The above warning was given to me when I first met Orthodoxy in 1986. Today [2009] it is even more perilous, even more difficult to find the Royal Path. For one thing there is a far greater abundance of misinformation. And many materials are missing, and other materials are being rapidly rewritten. For another thing there are fewer than ever guides remaining on the Royal Path, especially who speak English. Hopefully this website will be a place where Newcomers to the Faith can keep at least one foot on solid ground, while they are "exploring."

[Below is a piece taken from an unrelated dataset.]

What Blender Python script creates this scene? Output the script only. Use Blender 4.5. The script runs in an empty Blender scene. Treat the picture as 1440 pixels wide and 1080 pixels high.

blog owner: Joanna Higginbotham


jurisdiction: ROCA under Vladyka Agafangel

who did not submit to the RocorMP union in 2007


05 August 2007

Lives Of Saints Not Completely Safe?

Generally we should be able to expect that a newcomer could freely read any and all Lives of Orthodox Saints found on the internet or elsewhere. And basically this is true. I would only want to warn that the left wing has been very selective in which lives they offer in their stores and libraries. They tend to overlook saints who were against the liberal innovations they use. An example is that they ignore the saints who fought against the new calendar. Or they will overlook certain things about certain saints, such as St. Seraphim of Sarov's Diveyevo Mystery [19th century].

The right wing is good about including these Confessors who speak out against heresies, and about including Prophets who teach about the antichrist; but they tend to distort a saint to their right wing advantage. An example is St. Philaret [†1985] who held a private opinion that supports their ideas, so they present St. Philaret's opinion as if it were a canonical law. The left wing has done their share of distorting, too - recently with St. John Maximovitch [†1966]. They took something he did totally out of context and used it to justify a false union with Moscow.

A newcomer should be safe reading any and all lives of Orthodox saints, if he is aware of these tendencies of the extremes and aims to keep one foot on the solid ground of the royal path. Also it best to stick to Orthodox sources [not Roman Catholic, even for pre-schism saints], and to aim for a variety of types of saints: ascetics, confessors, martyrs, theologians, prophets, monastics, laymen, from different countries and all centuries including our most recent saints such as St. John Maximovitch 1966†, St. Philaret 1985†.

Avoid any new "elders" (past 150 years).  Too many are pseudo.  Study first the Optina elders, and then once you know the true elders, then you won't be fooled by the false ones.